Orange Mountain Music's press release follows:
Orange Mountain Music is proud to announced the release of GLASS BACH DRESDEN by organist Mark Steinbach. The new album is performed on the renowned 1755 Silbermann Organ, one of the most famous organs in all of Europe, which is located at the Cathedral of St.Trinitas in Dresden Germany. Steinbach presents this new album which ties together the music of two composers, Philip Glass and J.S. Bach, separated by centuries yet inextricably linked on a musical level.
While it’s a rare treat to hear Bach on an instrument very much of his time, it’s also a special gift to hear modern music on such a prestigious instrument. However, in a much more immediate way, the existence of this organ at all is nothing short of a miracle.
Steinbach describes:
Miraculously, the Cathedral organ’s 3,500 pipes and windchest escaped destruction, as they had been stored safely outside the city in December 1944, shortly before the bombing in February 1945. Now restored, this instrument is an outstanding example of a Baroque organ of significant proportions (three manuals, 43 stops) in a stunningly live acoustic. It navigates music of its contemporaries such as Bach beautifully, but also reveals new dimensions to music of new composers. The complicated and traumatic history of the city of Dresden, combined with the organ’s dramatic survival story made this recording process a powerful emotional experience.
The album begins with Bach’s Prelude & Fugue in D Major, the perfect showpiece for this particular organ as it was originally built in 1755, only five years after Bach’s death in 1750. One is reminded of the famous quote by Bartok, “It may well be that some composers do not believe in God. All of them, however, believe in Bach.” This is unquestionably the case with Philip Glass. During three years of intensive study in France with Nadia Boulanger in Paris in the 1960s, Glass “did nothing except study Bach.” The fledgling composer did endless hours of counterpoint exercises and the most grueling training largely based on the foundations of western classical music that while Glass’s music is unmistakably his, it’s also unmistakably Bachian in its clean technique and adherence to the rules of classical harmony.

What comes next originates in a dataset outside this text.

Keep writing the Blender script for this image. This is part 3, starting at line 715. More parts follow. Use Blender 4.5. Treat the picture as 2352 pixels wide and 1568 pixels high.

When asked of Bach’s influence on him, Glass states simply, “Bach wrote the book.”
Steinbach continues his program with a brilliant rendition Glass’s 1978 “Mad Rush.” Not ostensibly a “religious work” per se, Mad Rush was written on the organ at St. John the Divine in New York for the occasion of the Dalai Lama’s first public address in New York. Steinbach pairs this brilliantly with “Nun komm, Her Heiden Heiland” (Now come, Savior of the Heathens), Bach’s setting/version of the Advent hymn. The album is rounded out with Philip Glass’s 1979 “Dance No.4 for Organ” from his work called DANCE, a 1979 collaboration with choreographer Lucinda Childs and artist Sol LeWitt. Steinbach’s performance captures all the inherent joy in the piece, all the while cleverly masking the difficulty of the work, for nothing else, the pure stamina and strength required to play it on this beautiful ancient instrument.